Gunes, the much-criticized coach who has become the hero of the hour, thanked his players — and hoped their adventure wasn’t over.

“Now we’re in the quarters and we’re thinking of the semis,” he told state TRT television. “From my heart, I want to congratulate all my players.”

“We felt the prayers of the Turkish people behind us,” said star striker Hakan Sukur. “Maybe those prayers can take us further.”

In the capital Ankara, central Kizilay square quickly filled with some 10,000 fans, dancing, singing, and waving flags.

“Turkey, Turkey is the greatest!” they chanted.

“We needed some morale … The soccer players gave us what the government failed to give us,” said Ustad Buyukkivanc.

The square turned into a microcosm of Turkey’s history. In one corner, an Ottoman marching band, clad in traditional tall hats and red robes, played marching music.

Elsewhere in the same square, fans were belly dancing to the music of modern Turkey’s biggest pop star, Tarkan.

Ankara Mayor Melih Gokcek, perched atop a double-decker bus, kicked plastic footballs into the crowd. Fans scrambled to grab them.

A bewildered Canadian tourist found herself at the heart of the action.

“It’s great, I’ve never seen anything like this,” said Pascale Bauln, from Montreal. “Congratulations!”

Dailies Hurriyet and Milliyet printed special afternoon issues to celebrate.

“We crushed (them) like Sumo fighters,” Hurriyet headlined. “Big in Japan,” read the headline in Milliyet.

Others had different reasons to cheer the win.

A father and son took advantage of the excitement to steal 14 golden bracelets from a jeweler’s store window, the Anatolia news agency reported. Police later nabbed the duo.

Two more wins would see Turkey — competing at its first World Cup for 48 years — in the final. In Turkey’s first appearance in 1954, it failed to progress beyond the group stage.

Turkish celebrations extended far and wide.
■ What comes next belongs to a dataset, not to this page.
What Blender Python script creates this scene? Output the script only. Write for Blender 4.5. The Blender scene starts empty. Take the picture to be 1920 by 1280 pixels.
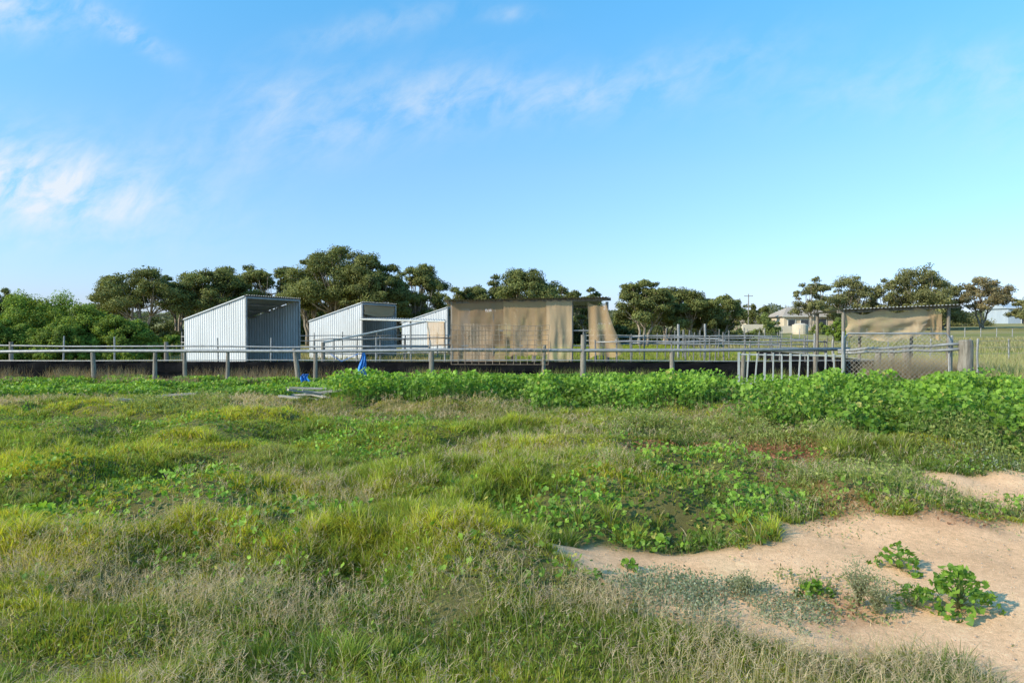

In Germany, where some 2 million people of Turkish origin make up the country’s largest minority group, celebrations could still be heard even hours after the victory.

In Berlin, packed cars drove slowly through the downtown area honking horns as passengers wildly waved Turkish flags. Some stopped for people to get out and sing victory songs before continuing on their impromptu parades.

Thousands of Turks also celebrated in Frankfurt and Hamburg.

In Paris, jubilant Turks paraded through the city centers wearing the national team uniform.